Their experiments on the hadron-blind detector led Georges and Giomataris in 1996 to conceive of an even narrower amplification gap in the form of the micromegas detector. The micromesh gaseous device was built by Giomataris’s group in the laboratory at the Atomic Energy Commission in Saclay, France. Georges used to predict that like his detector, the micromegas and other such innovative devices would open a new era in physics. During his visits to Giomataris’s lab, he would spend a lot of time using an old oscilloscope to watch the detector signals because he did not like digital devices.
Georges’s house in the Corsican village of Cargèse—his weekend and summer holiday home—was a welcome respite for those attending the Cargèse Institute of Scientific Studies, a summer school for theoretical physics. Georges would attend lectures and invite attendees back to his home, just a few steps from the school.
Because of his beliefs regarding human rights and freedom, in 1978 Georges canceled his participation in a congress in Dubna, Soviet Union, to protest the imprisonment of physicist Yuri Orlov.

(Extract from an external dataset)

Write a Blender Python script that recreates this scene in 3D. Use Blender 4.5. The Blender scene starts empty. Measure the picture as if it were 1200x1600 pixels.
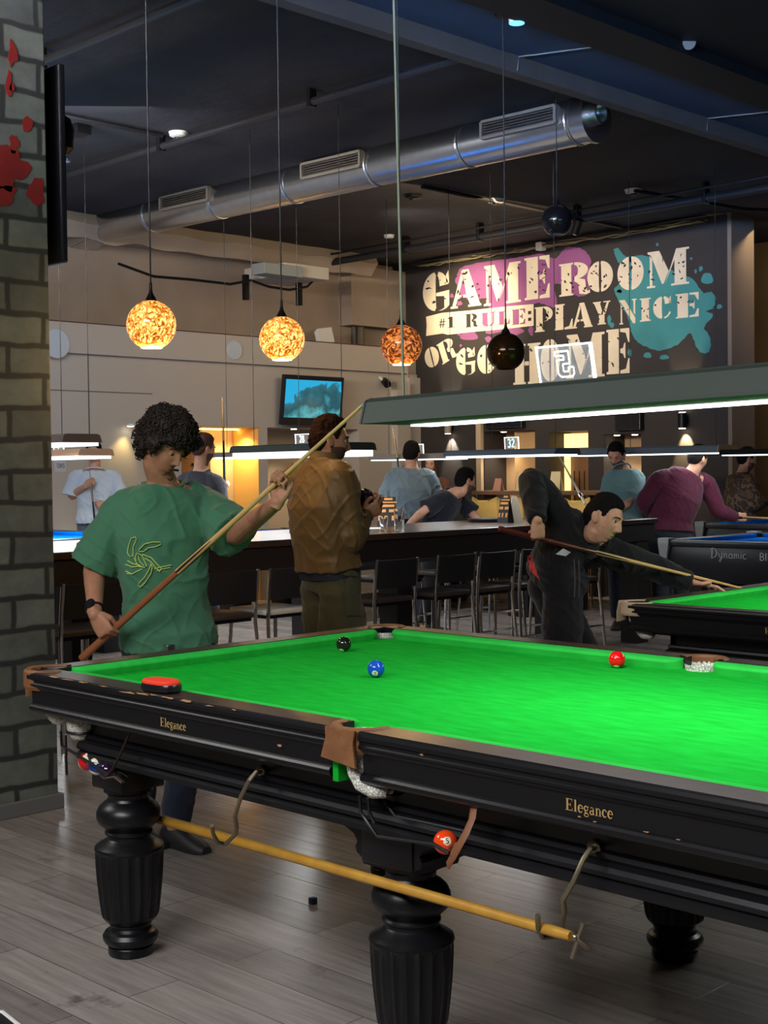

Georges was a concerned citizen involved in many social and educational activities. He was passionate about popularizing science, and he wrote several books to make physics accessible to the general public. They include Debunked! (Johns Hopkins University Press, 2004), in which he and Henri Broch poke fun at astrology, other superstitions, and pseudoscience; and Megawatts and Megatons: A Turning Point in the Nuclear Age? (Random House, 2001), in which Georges—a proponent of nuclear power—and Richard Garwin discuss how nuclear energy can be an economically feasible and environmentally responsible energy source and present strategies to achieve arms control. Recently he and François Vannucci published Le vrai roman des particules élémentaires (The True Story of Elementary Particles; Dunod, 2010), which describes the extraordinary development of particle physics and what we know of the standard model today.
In 1996 Georges started a program that trains primary school teachers in bringing hands-on science to students in France. He followed in the footsteps of his friend Lederman, who first began such an initiative in Chicago in 1990.
We will fondly remember this great humanist who was highly enthusiastic, creative, open minded, and thoughtful.